Instruksi pun sudah disampaikan Bahlil kepada jajarannya terkait regulasi larangan tersebut. Peraturan itu PMSEN yang masih dalam proses perbaikan.
Bahlil pun mengaku siap menghadapi komplain para pengusaha imbas langkah tersebut.
Ia mengaku mempunyai alasan kuat. Salah satunya adalah penataan ulang operasional social commerce. Hal ini dilakukan untuk memastikan kesetaraan peluang atau level of playing field bagi para pelaku perdagangan elektronik. Jika tidak direspon dengan cepat, ia melihat banjir produk impor di e-commerce akan merugikan UMKM.
"Kami siap menghadapi komplain dari pengusaha atas langkahnya tersebut.

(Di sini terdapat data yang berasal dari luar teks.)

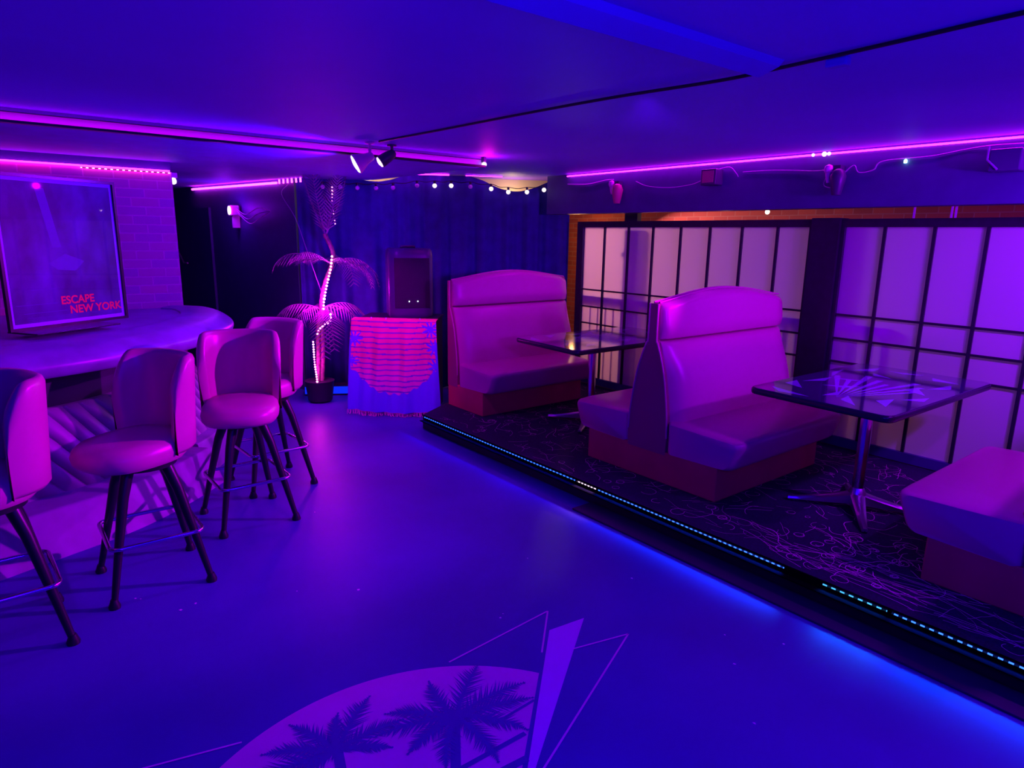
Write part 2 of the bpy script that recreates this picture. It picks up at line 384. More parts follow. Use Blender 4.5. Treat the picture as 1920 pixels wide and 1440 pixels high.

Kondisi banjir impor di e-commerce harus segera ditangani daripada semakin merugikan UMKM," tegas Bahlil.
Setali tiga uang, Sekretaris Jenderal Asosiasi UMKM Indonesia (Akumindo) Edy Misero dan Pakar Keamanan Siber dan Forensik Digital, Alfons Tanuwijaya menyambut baik upaya pemerintah.
Menurut Edy Misero, menjamurnya barang-barang impor memang menjadi tantangan. UMKM pun harus bisa meningkatkan kualitas produk untuk bersaing. Namun, ia menilai pemerintah dan masyarakat harus berpihak kepada masyarakat untuk mengutamakan produk lokal.
Sementara Alfons Tanuwijaya, menilai izin khusus perlu menjadi syarat bagi social e-commerce untuk berdagang. Sebab, selain membawa dampak positif untuk perdagangan digital tanah air, hal itu juga akan memperkuat perlindungan data pribadi pengguna.
Apalagi, aktivitas di social commerce akhir-akhir ini bisa menimbulkan kecanduan terhadap pengguna. Ia pun menghimbau agar masyarakat tidak terjebak pada hype yang bisa menimbulkan kerugian jangka panjang.
"Mereka membayar orang, membayar usernya supaya melakukan menambah user baru. User baru ini melakukan scrolling konten itu dibayar, dapat duit pada awalnya. Tetapi ketika orang sudah terbius, mereka akan dibiarkan, mereka tidak terlalu peduli dengan kontennya, mereka tidak peduli dengan dampak kepada usernya. Ini yang perlu diperhatikan oleh pemerintah. Ibaratnya orang jual narkoba, dikasih gratis dulu, habis orang sudah ketagihan, baru mereka tidak peduli dengan dampaknya," jelas Alfons.